WHAT TO DO
Write out each line word for word. Drop pictures.
╔══
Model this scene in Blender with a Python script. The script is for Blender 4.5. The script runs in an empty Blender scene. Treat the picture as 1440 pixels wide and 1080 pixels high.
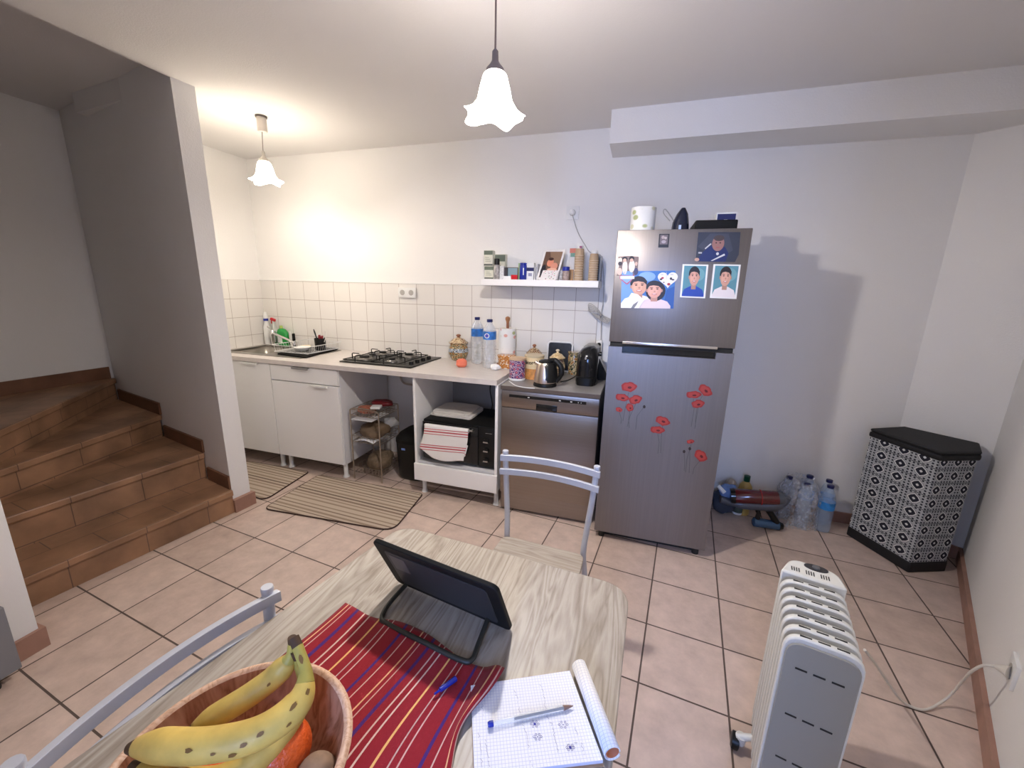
import bpy, bmesh, math, random
from mathutils import Vector, Matrix
random.seed(7)
R = math.radians
sc = bpy.context.scene
COL = sc.collection

# ------------------------------------------------------------------ camera
YAW, PITCH, ROLL, FPX = 0.29668547, -0.23318072, 0.02400352, 572.25
CAM = Vector((2.84174, -2.89737, 1.43001))
def _axes():
    cy, sy, cp, sp = math.cos(YAW), math.sin(YAW), math.cos(PITCH), math.sin(PITCH)
    f = Vector((-sy*cp, cy*cp, sp)); r = Vector((cy, sy, 0)); u = r.cross(f)
    c, s = math.cos(ROLL), math.sin(ROLL)
    return r*c + u*s, u*c - r*s, f
RI, UP, FW = _axes()
cam_data = bpy.data.cameras.new('camera'); cam_data.sensor_width = 36; cam_data.lens = FPX/1440*36
cam_data.clip_start = 0.02
camo = bpy.data.objects.new('camera', cam_data); COL.objects.link(camo)
camo.matrix_world = Matrix(((RI.x, UP.x, -FW.x, CAM.x), (RI.y, UP.y, -FW.y, CAM.y), (RI.z, UP.z, -FW.z, CAM.z), (0, 0, 0, 1)))
sc.camera = camo

# ------------------------------------------------------------------ world, exposure, daylight
w = bpy.data.worlds.new('world'); sc.world = w; w.use_nodes = True
w.node_tree.nodes['Background'].inputs[0].default_value = (0.42, 0.6, 1.0, 1)
w.node_tree.nodes['Background'].inputs[1].default_value = 1.0
vs = sc.view_settings
vs.view_transform = 'Standard'; vs.look = 'None'; vs.gamma = 1; vs.use_curve_mapping = False
vs.exposure = 0.74
ld = bpy.data.lights.new('window_daylight', 'AREA'); ld.shape = 'RECTANGLE'; ld.size = .42; ld.size_y = 1.25
ld.energy = 40; ld.color = (0.30, 0.48, 1.0)
lo = bpy.data.objects.new('window_daylight', ld); COL.objects.link(lo)
lo.location = (2.75, -4.72, 1.42); lo.rotation_euler = (R(90), 0, 0)   # faces +Y through the rear window
lo.rotation_euler = Vector((0, 1, 0)).to_track_quat('-Z', 'Z').to_euler()

LAMP1 = Vector((2.36, -1.573, 2.0)); LAMP2 = Vector((0.52, -0.70, 2.10))
CEIL = 2.416

# ------------------------------------------------------------------ helpers
def ray(x, y): return FW + RI*((x-720)/FPX) - UP*((y-540)/FPX)
def at(x, y, ax, v):
    i = 'xyz'.index(ax); d = ray(x, y); return CAM + d*((v-CAM[i])/d[i])
def vert(X, Y, x, y):
    d = ray(x, y); return CAM.z + d.z*math.hypot(X-CAM.x, Y-CAM.y)/math.hypot(d.x, d.y)
def base(px, py, z, r):
    P = at(px, py, 'z', z); d = Vector((P.x-CAM.x, P.y-CAM.y, 0)).normalized(); return P + d*r
def can(px, pb, pt, wpx, z):
    P = at(px, pb, 'z', z); dep = (P-CAM).dot(FW); r = wpx/2*dep/FPX
    c = base(px, pb, z, r*0.85); dep = (c-CAM).dot(FW); r = wpx/2*dep/FPX
    return c.x, c.y, r, vert(c.x, c.y, px, pt)-z

MATS = {}
def mat(name, color, rough=0.5, metal=0.0, noise=0.0, nscale=8, bump=0.0, bscale=60, trans=0.0, alpha=1.0, emit=None, estr=0, spec=0.5, coat=0.0, ior=1.45, aniso=0, stretch=None, sheen=0):
    if name in MATS: return MATS[name]
    m = bpy.data.materials.new(name); m.use_nodes = True; MATS[name] = m
    nt = m.node_tree; N = nt.nodes; L = nt.links; b = N['Principled BSDF']
    b.inputs['Base Color'].default_value = (*color, 1); b.inputs['Roughness'].default_value = rough
    b.inputs['Metallic'].default_value = metal; b.inputs['Transmission Weight'].default_value = trans
    b.inputs['Alpha'].default_value = alpha; b.inputs['Specular IOR Level'].default_value = spec
    b.inputs['Coat Weight'].default_value = coat; b.inputs['IOR'].default_value = ior
    b.inputs['Sheen Weight'].default_value = sheen; b.inputs['Anisotropic'].default_value = aniso
    if emit: b.inputs['Emission Color'].default_value = (*emit, 1); b.inputs['Emission Strength'].default_value = estr
    if noise or bump:
        tc = N.new('ShaderNodeTexCoord'); mp = N.new('ShaderNodeMapping'); L.new(tc.outputs['Object'], mp.inputs[0])
        if stretch: mp.inputs['Scale'].default_value = stretch
    if noise:
        n = N.new('ShaderNodeTexNoise'); n.inputs['Scale'].default_value = nscale; n.inputs['Detail'].default_value = 5
        L.new(mp.outputs[0], n.inputs['Vector'])
        r = N.new('ShaderNodeValToRGB')
        r.color_ramp.elements[0].position = 0.3; r.color_ramp.elements[1].position = 0.7
        r.color_ramp.elements[0].color = (*[c*(1-noise) for c in color], 1)
        r.color_ramp.elements[1].color = (*[min(1, c*(1+noise)) for c in color], 1)
        L.new(n.outputs['Fac'], r.inputs[0]); L.new(r.outputs[0], b.inputs['Base Color'])
    if bump:
        n = N.new('ShaderNodeTexNoise'); n.inputs['Scale'].default_value = bscale; n.inputs['Detail'].default_value = 3
        L.new(mp.outputs[0], n.inputs['Vector'])
        bp_ = N.new('ShaderNodeBump'); bp_.inputs['Strength'].default_value = bump; bp_.inputs['Distance'].default_value = 0.01
        L.new(n.outputs['Fac'], bp_.inputs['Height']); L.new(bp_.outputs[0], b.inputs['Normal'])
    return m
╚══
CORRECT OUTPUT
Model this scene in Blender with a Python script. The script is for Blender 4.5. The script runs in an empty Blender scene. Treat the picture as 1440 pixels wide and 1080 pixels high.
import bpy, bmesh, math, random
from mathutils import Vector, Matrix
random.seed(7)
R = math.radians
sc = bpy.context.scene
COL = sc.collection

# ------------------------------------------------------------------ camera
YAW, PITCH, ROLL, FPX = 0.29668547, -0.23318072, 0.02400352, 572.25
CAM = Vector((2.84174, -2.89737, 1.43001))
def _axes():
    cy, sy, cp, sp = math.cos(YAW), math.sin(YAW), math.cos(PITCH), math.sin(PITCH)
    f = Vector((-sy*cp, cy*cp, sp)); r = Vector((cy, sy, 0)); u = r.cross(f)
    c, s = math.cos(ROLL), math.sin(ROLL)
    return r*c + u*s, u*c - r*s, f
RI, UP, FW = _axes()
cam_data = bpy.data.cameras.new('camera'); cam_data.sensor_width = 36; cam_data.lens = FPX/1440*36
cam_data.clip_start = 0.02
camo = bpy.data.objects.new('camera', cam_data); COL.objects.link(camo)
camo.matrix_world = Matrix(((RI.x, UP.x, -FW.x, CAM.x), (RI.y, UP.y, -FW.y, CAM.y), (RI.z, UP.z, -FW.z, CAM.z), (0, 0, 0, 1)))
sc.camera = camo

# ------------------------------------------------------------------ world, exposure, daylight
w = bpy.data.worlds.new('world'); sc.world = w; w.use_nodes = True
w.node_tree.nodes['Background'].inputs[0].default_value = (0.42, 0.6, 1.0, 1)
w.node_tree.nodes['Background'].inputs[1].default_value = 1.0
vs = sc.view_settings
vs.view_transform = 'Standard'; vs.look = 'None'; vs.gamma = 1; vs.use_curve_mapping = False
vs.exposure = 0.74
ld = bpy.data.lights.new('window_daylight', 'AREA'); ld.shape = 'RECTANGLE'; ld.size = .42; ld.size_y = 1.25
ld.energy = 40; ld.color = (0.30, 0.48, 1.0)
lo = bpy.data.objects.new('window_daylight', ld); COL.objects.link(lo)
lo.location = (2.75, -4.72, 1.42); lo.rotation_euler = (R(90), 0, 0)   # faces +Y through the rear window
lo.rotation_euler = Vector((0, 1, 0)).to_track_quat('-Z', 'Z').to_euler()

LAMP1 = Vector((2.36, -1.573, 2.0)); LAMP2 = Vector((0.52, -0.70, 2.10))
CEIL = 2.416

# ------------------------------------------------------------------ helpers
def ray(x, y): return FW + RI*((x-720)/FPX) - UP*((y-540)/FPX)
def at(x, y, ax, v):
    i = 'xyz'.index(ax); d = ray(x, y); return CAM + d*((v-CAM[i])/d[i])
def vert(X, Y, x, y):
    d = ray(x, y); return CAM.z + d.z*math.hypot(X-CAM.x, Y-CAM.y)/math.hypot(d.x, d.y)
def base(px, py, z, r):
    P = at(px, py, 'z', z); d = Vector((P.x-CAM.x, P.y-CAM.y, 0)).normalized(); return P + d*r
def can(px, pb, pt, wpx, z):
    P = at(px, pb, 'z', z); dep = (P-CAM).dot(FW); r = wpx/2*dep/FPX
    c = base(px, pb, z, r*0.85); dep = (c-CAM).dot(FW); r = wpx/2*dep/FPX
    return c.x, c.y, r, vert(c.x, c.y, px, pt)-z

MATS = {}
def mat(name, color, rough=0.5, metal=0.0, noise=0.0, nscale=8, bump=0.0, bscale=60, trans=0.0, alpha=1.0, emit=None, estr=0, spec=0.5, coat=0.0, ior=1.45, aniso=0, stretch=None, sheen=0):
    if name in MATS: return MATS[name]
    m = bpy.data.materials.new(name); m.use_nodes = True; MATS[name] = m
    nt = m.node_tree; N = nt.nodes; L = nt.links; b = N['Principled BSDF']
    b.inputs['Base Color'].default_value = (*color, 1); b.inputs['Roughness'].default_value = rough
    b.inputs['Metallic'].default_value = metal; b.inputs['Transmission Weight'].default_value = trans
    b.inputs['Alpha'].default_value = alpha; b.inputs['Specular IOR Level'].default_value = spec
    b.inputs['Coat Weight'].default_value = coat; b.inputs['IOR'].default_value = ior
    b.inputs['Sheen Weight'].default_value = sheen; b.inputs['Anisotropic'].default_value = aniso
    if emit: b.inputs['Emission Color'].default_value = (*emit, 1); b.inputs['Emission Strength'].default_value = estr
    if noise or bump:
        tc = N.new('ShaderNodeTexCoord'); mp = N.new('ShaderNodeMapping'); L.new(tc.outputs['Object'], mp.inputs[0])
        if stretch: mp.inputs['Scale'].default_value = stretch
    if noise:
        n = N.new('ShaderNodeTexNoise'); n.inputs['Scale'].default_value = nscale; n.inputs['Detail'].default_value = 5
        L.new(mp.outputs[0], n.inputs['Vector'])
        r = N.new('ShaderNodeValToRGB')
        r.color_ramp.elements[0].position = 0.3; r.color_ramp.elements[1].position = 0.7
        r.color_ramp.elements[0].color = (*[c*(1-noise) for c in color], 1)
        r.color_ramp.elements[1].color = (*[min(1, c*(1+noise)) for c in color], 1)
        L.new(n.outputs['Fac'], r.inputs[0]); L.new(r.outputs[0], b.inputs['Base Color'])
    if bump:
        n = N.new('ShaderNodeTexNoise'); n.inputs['Scale'].default_value = bscale; n.inputs['Detail'].default_value = 3
        L.new(mp.outputs[0], n.inputs['Vector'])
        bp_ = N.new('ShaderNodeBump'); bp_.inputs['Strength'].default_value = bump; bp_.inputs['Distance'].default_value = 0.01
        L.new(n.outputs['Fac'], bp_.inputs['Height']); L.new(bp_.outputs[0], b.inputs['Normal'])
    return m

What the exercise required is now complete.